DATASET EXTRACT
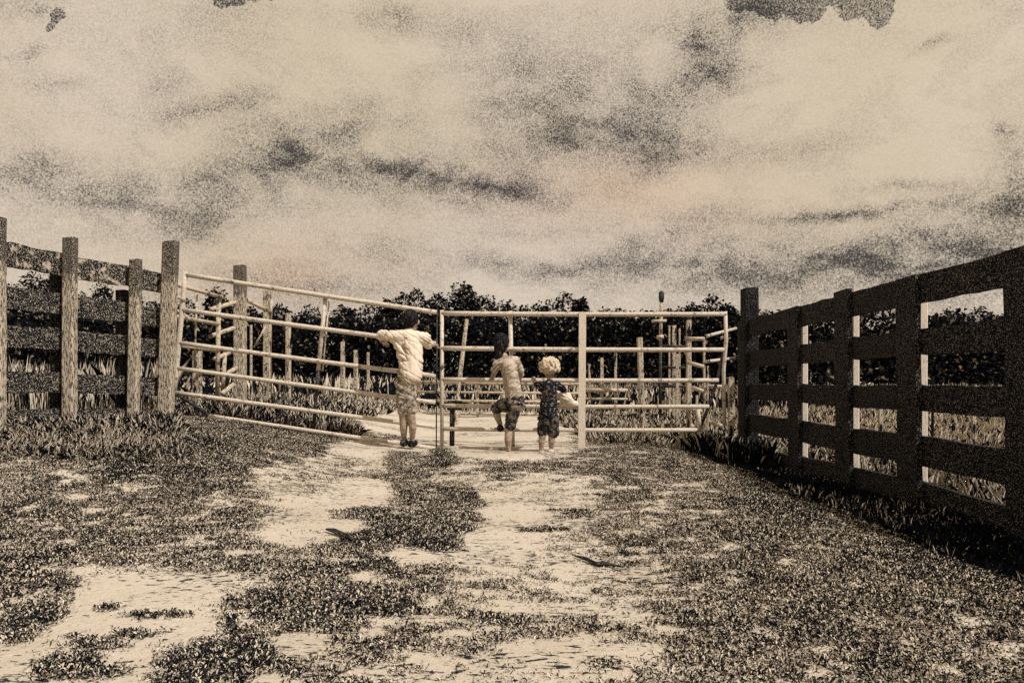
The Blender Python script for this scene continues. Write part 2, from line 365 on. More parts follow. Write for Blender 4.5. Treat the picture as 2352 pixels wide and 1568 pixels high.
def weeds():
    # low rosette weeds in front of and around the gate
    n = 1000000
    y = np.sqrt(rng.uniform(.9**2, 8.2**2, n)); x = rng.uniform(-.85, .85, n)*y
    d, u, v = cover(x, y)
    cl = smooth((fbm(x*.55, y, 17, 41)*.7+fbm(x*.8, y, 45, 47)*.3-.5+(d-.5)*.32)/.14+.5)
    k = rng.random(n) < smooth((d+.05)/1.0)*.80*np.clip(2.6/y+.35, .5, 1.6)*(.10+.98*cl)
    x, y, d = x[k], y[k], d[k]
    m = 4; X = np.repeat(x, m); Y = np.repeat(y, m); DD = np.repeat(d, m); nn = len(X)
    X = X+rng.normal(0,.008,nn); Y = Y+rng.normal(0,.008,nn)
    th = rng.uniform(0, 2*np.pi, nn); el = rng.uniform(.2, 1.3, nn)
    N = np.stack([np.cos(th)*np.cos(el), np.sin(th)*np.cos(el), np.sin(el)], 1)
    L = rng.uniform(.006,.019,nn)*(.65+.6*DD)*np.clip(.75+.12*Y,.8,1.3); Wd = L*rng.uniform(.13,.27,nn)
    C = np.stack([X, Y, gh(X, Y)], 1)
    pn = fbm(X, Y, 7, 21)
    u2 = 1176+X/Y*F
    ps = np.where(u2 > 1380, .37, .35) + (pn-.5)*.5
    ps = np.where(DD > .84, ps*.8, ps)
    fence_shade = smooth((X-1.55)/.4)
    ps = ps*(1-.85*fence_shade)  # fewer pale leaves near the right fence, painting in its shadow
    pale = (rng.random(nn) < ps)
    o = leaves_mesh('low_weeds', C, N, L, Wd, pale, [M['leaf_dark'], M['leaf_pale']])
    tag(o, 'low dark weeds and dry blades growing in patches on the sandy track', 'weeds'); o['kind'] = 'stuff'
    print('weeds', nn)
weeds()

def blades(name, label, xy, hmin, hmax, wd, pshare, lean=.25, patch=None):
    x, y = xy; n = len(x)
    th = rng.uniform(0, 2*np.pi, n); el = np.pi/2-np.abs(rng.normal(0, lean, n))
    N = np.stack([np.cos(th)*np.cos(el), np.sin(th)*np.cos(el), np.sin(el)], 1)
    L = rng.uniform(hmin, hmax, n)*(.6+.8*fbm(x, y, .8, 5))
    C = np.stack([x, y, gh(x, y)-.01], 1)
    pale = rng.random(n) < pshare+(fbm(x, y, 1.2, 33)-.5)*.8
    o = leaves_mesh(name, C, N, L, np.full(n, wd)*rng.uniform(.6,1.4,n)*np.clip(y/8,.4,1.3), pale, [M['leaf_dark'], M['leaf_pale']])
    tag(o, label, 'grass'); o['kind'] = 'stuff'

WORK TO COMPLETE
Reproduce the whole listing exactly, but not the images in it.

RESULT OF THE TASK
The Blender Python script for this scene continues. Write part 2, from line 365 on. More parts follow. Write for Blender 4.5. Treat the picture as 2352 pixels wide and 1568 pixels high.
def weeds():
    # low rosette weeds in front of and around the gate
    n = 1000000
    y = np.sqrt(rng.uniform(.9**2, 8.2**2, n)); x = rng.uniform(-.85, .85, n)*y
    d, u, v = cover(x, y)
    cl = smooth((fbm(x*.55, y, 17, 41)*.7+fbm(x*.8, y, 45, 47)*.3-.5+(d-.5)*.32)/.14+.5)
    k = rng.random(n) < smooth((d+.05)/1.0)*.80*np.clip(2.6/y+.35, .5, 1.6)*(.10+.98*cl)
    x, y, d = x[k], y[k], d[k]
    m = 4; X = np.repeat(x, m); Y = np.repeat(y, m); DD = np.repeat(d, m); nn = len(X)
    X = X+rng.normal(0,.008,nn); Y = Y+rng.normal(0,.008,nn)
    th = rng.uniform(0, 2*np.pi, nn); el = rng.uniform(.2, 1.3, nn)
    N = np.stack([np.cos(th)*np.cos(el), np.sin(th)*np.cos(el), np.sin(el)], 1)
    L = rng.uniform(.006,.019,nn)*(.65+.6*DD)*np.clip(.75+.12*Y,.8,1.3); Wd = L*rng.uniform(.13,.27,nn)
    C = np.stack([X, Y, gh(X, Y)], 1)
    pn = fbm(X, Y, 7, 21)
    u2 = 1176+X/Y*F
    ps = np.where(u2 > 1380, .37, .35) + (pn-.5)*.5
    ps = np.where(DD > .84, ps*.8, ps)
    fence_shade = smooth((X-1.55)/.4)
    ps = ps*(1-.85*fence_shade)  # fewer pale leaves near the right fence, painting in its shadow
    pale = (rng.random(nn) < ps)
    o = leaves_mesh('low_weeds', C, N, L, Wd, pale, [M['leaf_dark'], M['leaf_pale']])
    tag(o, 'low dark weeds and dry blades growing in patches on the sandy track', 'weeds'); o['kind'] = 'stuff'
    print('weeds', nn)
weeds()

def blades(name, label, xy, hmin, hmax, wd, pshare, lean=.25, patch=None):
    x, y = xy; n = len(x)
    th = rng.uniform(0, 2*np.pi, n); el = np.pi/2-np.abs(rng.normal(0, lean, n))
    N = np.stack([np.cos(th)*np.cos(el), np.sin(th)*np.cos(el), np.sin(el)], 1)
    L = rng.uniform(hmin, hmax, n)*(.6+.8*fbm(x, y, .8, 5))
    C = np.stack([x, y, gh(x, y)-.01], 1)
    pale = rng.random(n) < pshare+(fbm(x, y, 1.2, 33)-.5)*.8
    o = leaves_mesh(name, C, N, L, np.full(n, wd)*rng.uniform(.6,1.4,n)*np.clip(y/8,.4,1.3), pale, [M['leaf_dark'], M['leaf_pale']])
    tag(o, label, 'grass'); o['kind'] = 'stuff'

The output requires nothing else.